Legends Sports Lounge, Casino Windsor’s sports betting venue, which allows legal bets on the biggest gambling event of the year, is braced for a big boost from the Super Bowl.
On Sunday, the Chicago Bears and Indianapolis Colts won berths in Super Bowl XLI.
“Every time there is a playoff game, you’ll see our attendance peak,” said Holly Ward, a spokeswoman for Casino Windsor. “What Legends has done is offer a unique opportunity for sports fans in Michigan and elsewhere to come here.”
During the World Series, for example, patrons of Legends had to stand in line for two hours to place a bet, Ward said.
Since it opened last fall, about 80% of Legends’ business has been from Americans crossing into Canada to place bets. Ward said Casino Windsor has become a destination for sports gamblers from throughout the Midwest.
“Legends is really reaching a new kind of customer that we wouldn’t have attracted before,” Ward said.
Ward declined to provide attendance or revenue figures for the sports betting operation.
Windsor is uniquely situated among North America’s few legal sports betting venues. Unlike Las Vegas, which has none of its own big-time professional sports teams, and unlike a sports betting operation in Niagara Falls, Ontario, Legends is quickly accessible from a sports-obsessed major U.S. metro area.
Nevada offers the only legal sports book in the United States. The Oregon Legislature voted to end a lottery game after this season that allowed football gambling.

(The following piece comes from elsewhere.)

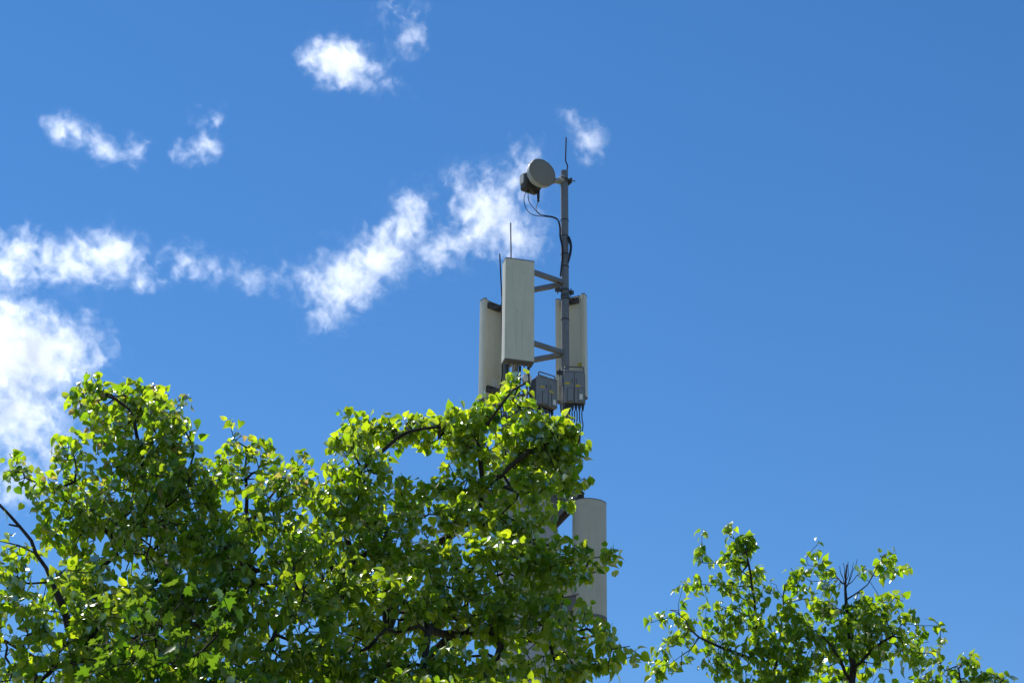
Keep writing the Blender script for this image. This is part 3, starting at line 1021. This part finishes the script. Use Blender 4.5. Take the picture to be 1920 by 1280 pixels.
    def leaves(s, size, per_tip, reach, blades, mat, tan_top=0.0, young=.35, bare=None, droop=.60, density=1.0):
        """leaves along every thin shoot; kept as arrays until all trees are grown"""
        rng = s.rng
        n = len(s.pos)
        idx = [i for i in range(n) if s.par[i] >= 0 and s.rad[i] < .0075 and s.hgt[i] < reach]
        P, F, U, S, T, V = [], [], [], [], [], []
        cen = np.mean([s.pos[i] for i in idx], 0)
        ztop = np.array([s.pos[i][2] for i in idx])
        zhi = np.quantile(ztop, .72)
        for i in idx:
            if bare is not None and bare(s.pos[i]):
                continue
            a, b = s.pos[s.par[i]], s.pos[i]
            ax = b - a; L = np.linalg.norm(ax); ax = ax / max(L, 1e-6)
            lam = per_tip * density * (1.4 if not s.kids[i] else .8)
            for _ in range(rng.poisson(lam)):
                q = a + (b - a) * rng.random()
                side = rng.normal(size=3); side -= ax * side.dot(ax); side /= np.linalg.norm(side)
                pet = side * .8 + ax * .5 + np.array([0, 0, .15])
                pet = pet / np.linalg.norm(pet) * rng.uniform(.02, .075)
                base = q + pet
                d = pet / np.linalg.norm(pet) * (1 - droop) + np.array([0, 0, -1.]) * droop * rng.uniform(.3, 1.25) + rng.normal(0, .30, 3)
                d /= np.linalg.norm(d)
                # the upper side of the blade looks outwards, upwards and a little towards the light
                up = (q - cen) * np.array([.5, .5, .2]) + np.array([SUN_DIR.x, SUN_DIR.y, SUN_DIR.z]) * .45 + np.array([0, 0, .5]) + rng.normal(0, .45, 3)
                up -= d * up.dot(d); up /= np.linalg.norm(up)
                P.append(base); F.append(d); U.append(up)
                S.append(size * (.55 + .75 * rng.beta(2.2, 1.8)))
                t = np.clip(rng.normal(young, .2), 0, .86)
                if not s.kids[i]:
                    t = min(t + .12, .88)
                    if tan_top and q[2] > zhi and rng.random() < tan_top:
                        t = rng.uniform(.93, 1.0); S[-1] *= .75
                T.append(t); V.append(rng.integers(len(blades)))
        PENDING.append(dict(tree=s, P=np.array(P), F=np.array(F), U=np.array(U), S=np.array(S), T=np.array(T), V=np.array(V), blades=blades, mat=mat))
        return s

def frame(d):
    Y = d['F']; Zv = d['U']; X = np.cross(Y, Zv)
    return X, Y, Zv

def finish_leaves():
    """the ~300 leaves of each tree that show largest become parts of their own, the rest one crown mesh"""
    cell, allc = {}, []
    R = np.array(CAM_R)
    for ti, d in enumerate(PENDING):
        c = d['P'] + d['F'] * d['S'][:, None] * .5 - np.array(CAM)
        q = c @ R
        depth = -q[:, 2]
        px = 960 + F_PX * q[:, 0] / depth; py = 640 - F_PX * q[:, 1] / depth
        face = np.abs((d['U'] * c).sum(1)) / np.linalg.norm(c, axis=1)
        area = face * (d['S'] * F_PX / depth) ** 2 * .6
        d['px'], d['py'], d['depth'], d['area'] = px, py, depth, area
        ins = (px > 0) & (px < 1920) & (py > 0) & (py < 1280)
        for i in np.nonzero(ins)[0]:
            k = (int(px[i] // 7), int(py[i] // 7))
            if k not in cell or depth[i] < cell[k][0]:
                cell[k] = (depth[i], ti, i)
    vis = [[] for _ in PENDING]
    for _, ti, i in cell.values():
        vis[ti].append(i)
    for ti, d in enumerate(PENDING):
        X, Y, Zv = frame(d)
        tree, blades, mat = d['tree'], d['blades'], d['mat']
        off = np.array(tree.root.location)
        pick = sorted(vis[ti], key=lambda i: -d['area'][i])[:300]
        ps = set(pick)
        meshes = {}
        for i in pick:
            tq = min(int(d['T'][i] * TINTS), TINTS - 1)
            key = (int(d['V'][i]), tq)
            if key not in meshes:
                v, f = blades[key[0]]
                me = bpy.data.meshes.new('leaf')
                me.from_pydata(v.tolist(), [], f)
                a = me.attributes.new('tint', 'FLOAT', 'POINT')
                a.data.foreach_set('value', np.full(len(v), (tq + .5) / TINTS, np.float32))
                me.polygons.foreach_set('use_smooth', [True] * len(f))
                me.materials.append(mat)
                meshes[key] = me
            o = bpy.data.objects.new('leaf', meshes[key])
            M = Matrix.Identity(4)
            for r in range(3):
                M[r][0], M[r][1], M[r][2] = X[i][r] * d['S'][i], Y[i][r] * d['S'][i], Zv[i][r] * d['S'][i]
                M[r][3] = d['P'][i][r] - off[r]
            col.objects.link(o)
            o.parent = tree.root
            o.matrix_basis = M
        vs, fs, ts, nv = [], [], [], 0
        for b, (v, f) in enumerate(blades):
            ids = np.array([i for i in np.nonzero(d['V'] == b)[0] if i not in ps], int)
            if not len(ids):
                continue
            sc_ = d['S'][ids][:, None, None]
            w = (v[None, :, 0:1] * X[ids][:, None] + v[None, :, 1:2] * Y[ids][:, None] + v[None, :, 2:3] * Zv[ids][:, None]) * sc_ + (d['P'][ids] - off)[:, None]
            vs.append(w.reshape(-1, 3))
            fa = np.array(f)
            fs.append((fa[None] + (np.arange(len(ids)) * len(v))[:, None, None]).reshape(-1, 3) + nv)
            ts.append(np.repeat(d['T'][ids], len(v)))
            nv += len(ids) * len(v)
        vs, fs, ts = np.concatenate(vs), np.concatenate(fs), np.concatenate(ts)
        me = bpy.data.meshes.new('crown')
        me.vertices.add(len(vs)); me.vertices.foreach_set('co', vs.astype(np.float32).ravel())
        me.loops.add(len(fs) * 3); me.loops.foreach_set('vertex_index', fs.astype(np.int32).ravel())
        me.polygons.add(len(fs)); me.polygons.foreach_set('loop_start', np.arange(0, len(fs) * 3, 3, dtype=np.int32))
        me.update(calc_edges=True)
        a = me.attributes.new('tint', 'FLOAT', 'POINT'); a.data.foreach_set('value', ts.astype(np.float32))
        me.polygons.foreach_set('use_smooth', [True] * len(fs))
        me.materials.append(mat)
        tag(link(bpy.data.objects.new('crown', me), tree.root), kind='stuff')
        print('tree', tree.root.name, 'leaves', len(d['P']), 'nodes', len(tree.pos), 'tris', len(fs))

GRP = 'leafy trees in front of the mast'
def ground_under(px, y):
    p = at(px, 1280, y)
    return Vector((p.x, y, 0))

# left linden: one thin upright stem, a second leader to its right
yA = 12.0
b0 = ground_under(340, yA)
T = Tree('linden_tree', 'leafy linden tree at left with thin upright stem and tan young tips', GRP, b0, 11)
T.limb_path([b0, b0 + Vector((.03, .02, 2.5)), at(345, 1275, yA), at(326, 1102, yA), at(319, 961, yA), at(305, 844, yA), at(296, 775, yA - .1)], .085, .010)
T.limb_path([at(318, 1003, yA), at(281, 952, yA - .1), at(262, 839, yA - .2), at(240, 765, yA - .2), at(175, 735, yA - .25)], .018, .006)
T.limb_path([at(325, 1070, yA), at(270, 1040, yA - .2), at(220, 1013, yA - .35), at(178, 980, yA - .4), at(110, 925, yA - .4), at(40, 893, yA - .4)], .020, .005)
T.limb_path([at(336, 1190, yA), at(400, 1160, yA - .1), at(452, 1130, yA - .15), at(464, 1046, yA - .15), at(462, 940, yA - .15), at(461, 845, yA - .15)], .034, .006)
T.limb_path([at(460, 1000, yA - .15), at(510, 930, yA - .1), at(560, 885, yA)], .012, .005)
T.limb_path([at(322, 960, yA), at(345, 900, yA - .1), at(362, 850, yA - .2)], .010, .004)
T.fill([(225, 765, 80, 38), (190, 752, 44, 22), (250, 748, 44, 22), (300, 770, 34, 24), (210, 800, 44, 28), (290, 760, 40, 36), (150, 742, 36, 24), (270, 815, 80, 50), (185, 850, 75, 40), (115, 848, 24, 18), (325, 835, 42, 55),
        (240, 900, 115, 60), (95, 925, 55, 30), (30, 889, 38, 14), (330, 930, 75, 80), (400, 905, 50, 42), (125, 985, 60, 58), (235, 1000, 120, 72),
        (455, 838, 36, 18), (465, 880, 55, 42), (540, 890, 44, 36), (425, 965, 80, 72), (530, 955, 75, 66), (330, 1060, 140, 80), (480, 1060, 110, 80),
        (200, 1110, 120, 70), (440, 1150, 110, 80), (540, 1160, 90, 90), (320, 1160, 150, 70), (300, 1250, 190, 60), (520, 1260, 120, 60), (400, 1340, 240, 70)],
       yA, .074, top=760, lean=.60, gaps=.26)
T.shoots(.13, .06, .15, .45).grow().leaves(.055, 3.6, .30, LINDEN, LEAF, tan_top=.25, young=.50)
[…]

In Windsor, the opening of Legends was part of a $400-million renovation and expansion plan for Casino Windsor that began in 2005.
Visitors can bet on professional football, hockey and baseball, as well as college football and basketball — under Ontario Lottery rules that require combinations of bets. The minimum bet is $2 and the maximum is $1,000 per ticket.
The lounge is equipped with 36 televisions that broadcast sports from all over the world, Canada’s largest sports ticker and four outdoor heated smoking shelters. Smoking isn’t permitted in Ontario workplaces, which led to layoffs at the casino this summer.
One patron, Jody Hall, says he places bets on football and hockey every day.
“I spend $200 to $300 a day betting here,” Hall, a 35-year-old car salesman from Windsor, said Friday. “I’m definitely planning on making some money this weekend.”
Hall, who says the most he’s made on two bets is about $1,800, expects Super Bowl weekend to be even bigger than last year, when the casino saw 30,000 visitors, even without the sports book in place.
“This isn’t a traditional sports betting establishment,” he said. “It’s based on the Ontario Lottery, so I think a lot more people are going to be doing this come Super Bowl.”